Regally dressed in a black velvet and taffeta gown,
Lisitsa displayed an unerring dynamic sense in her wine
country debut. Soft passages were so delicate, one was
afraid to breathe, while Tchaikovsky’s chords thundered
effortlessly from her fingers.
The performance by Lisitsa and the orchestra had
prodigious virtuosity. After a commanding opening,
conductor and pianist found a perfect balance between
dynamism and gentle poetry. The Andantino had amazing
delicacy, with the central theme glittering like a night
sky full of shooting stars. The opening movement’s
cadenza, along with the closing moments of the finale,
resulted in gooseflesh-raising, all-out bravura one
would normally associate with someone like Vladimir
Horowitz.
Not only does Lisitsa offer poetic, sure-handed
readings of challenging works, she does so with blazing
virtuosity. Following the Tchaikovsky and the Liszt
encore, Sunday afternoon’s audience was on its feet,
applauding and cheering this amazing young concert
artist. If she had continued to play, I suspect very few
would have left the auditorium much before bedtime.
With a polished performance from conductor Asher
Raboy and the orchestra, the first half of Sunday’s
concert will be recalled for some time to come as one of
the local orchestra’s most memorable events.
More Russian angst
In a concert that spotlighted works from Russians,
Dimitri Shostakovich’s highly imaginative “Symphony No.
5” was the focus after intermission.
Shostakovich is one of the most striking composers of
the 20th century. Hampered for many years by the
political demands of Russia’s cultural commissars, his
elusive and deeply emotional music nevertheless has
considerable stature. He is a composer given to crude
humor, even savagely raucous pages that puzzle listeners
when they follow long eloquent passages of extraordinary
beauty. Desperately intense, Shostakovich’s music at
times sounds anguished.
All of those forces come together in his Fifth
Symphony, which, according to maestro Raboy, is the
“most articulate” exposition of emotion ever put on
paper.
Shostakovich’s fifth symphony packs tremendous
emotional punch. It expresses the tragedy of life in the
Soviet Union during the Great Terror of the 1930s,
leading up to WWII. The work encapsulates the life of
the average Russian at the time, and reflects the
urgency of preparing for war to save the Motherland.
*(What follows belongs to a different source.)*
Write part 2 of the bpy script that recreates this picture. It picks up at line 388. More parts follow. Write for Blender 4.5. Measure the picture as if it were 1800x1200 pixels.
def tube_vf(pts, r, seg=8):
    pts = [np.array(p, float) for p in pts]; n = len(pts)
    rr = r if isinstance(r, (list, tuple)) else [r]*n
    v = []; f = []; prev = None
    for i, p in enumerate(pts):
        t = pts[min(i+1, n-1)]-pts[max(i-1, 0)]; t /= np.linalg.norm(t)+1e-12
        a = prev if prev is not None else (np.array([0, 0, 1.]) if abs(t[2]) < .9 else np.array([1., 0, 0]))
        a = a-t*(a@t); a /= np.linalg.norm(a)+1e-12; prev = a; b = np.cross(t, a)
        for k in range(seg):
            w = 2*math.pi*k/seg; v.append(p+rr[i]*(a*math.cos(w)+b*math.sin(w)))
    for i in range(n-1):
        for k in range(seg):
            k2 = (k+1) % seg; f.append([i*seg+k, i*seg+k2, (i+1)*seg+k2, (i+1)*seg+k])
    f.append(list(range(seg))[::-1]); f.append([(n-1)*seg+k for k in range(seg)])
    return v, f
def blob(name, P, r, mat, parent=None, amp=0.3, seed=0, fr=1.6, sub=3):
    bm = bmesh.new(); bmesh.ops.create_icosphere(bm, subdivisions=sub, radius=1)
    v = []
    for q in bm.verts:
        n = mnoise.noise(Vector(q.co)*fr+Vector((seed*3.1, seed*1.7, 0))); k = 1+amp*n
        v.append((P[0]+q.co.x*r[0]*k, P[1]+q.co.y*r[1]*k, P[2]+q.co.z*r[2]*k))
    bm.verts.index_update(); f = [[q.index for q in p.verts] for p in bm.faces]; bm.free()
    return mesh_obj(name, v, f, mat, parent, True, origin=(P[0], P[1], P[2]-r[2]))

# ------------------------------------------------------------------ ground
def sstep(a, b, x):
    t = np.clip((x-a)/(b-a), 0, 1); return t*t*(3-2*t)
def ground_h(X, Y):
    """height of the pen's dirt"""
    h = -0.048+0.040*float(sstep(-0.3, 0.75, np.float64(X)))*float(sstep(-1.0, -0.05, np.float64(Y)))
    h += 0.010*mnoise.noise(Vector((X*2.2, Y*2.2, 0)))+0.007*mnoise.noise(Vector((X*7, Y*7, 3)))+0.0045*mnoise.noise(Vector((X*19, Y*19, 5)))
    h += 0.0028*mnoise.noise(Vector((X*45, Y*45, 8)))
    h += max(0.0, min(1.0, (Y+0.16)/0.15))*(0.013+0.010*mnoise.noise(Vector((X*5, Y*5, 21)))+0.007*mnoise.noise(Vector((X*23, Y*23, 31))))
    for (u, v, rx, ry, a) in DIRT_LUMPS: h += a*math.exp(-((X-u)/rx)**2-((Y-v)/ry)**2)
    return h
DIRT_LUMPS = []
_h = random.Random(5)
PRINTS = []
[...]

From the shock and turmoil of the opening to the gritty
resolve of the finale, it chronicles the struggle to
survive in the composer’s native country.
Very much in command, Raboy and the spirited
orchestra provided a vibrant, supple reading, very
moving in the Largo, which is the heart of the piece as
it is in so much of Shostakovich. Great solos and a
resonant brass section made for an impressive finale.
The Russian program is one subscribers will remember
for years to come.
And for those in the audience taken with the Liszt
encore from Lisitsa, the pianist indicated during
intermission she plans to record the work soon.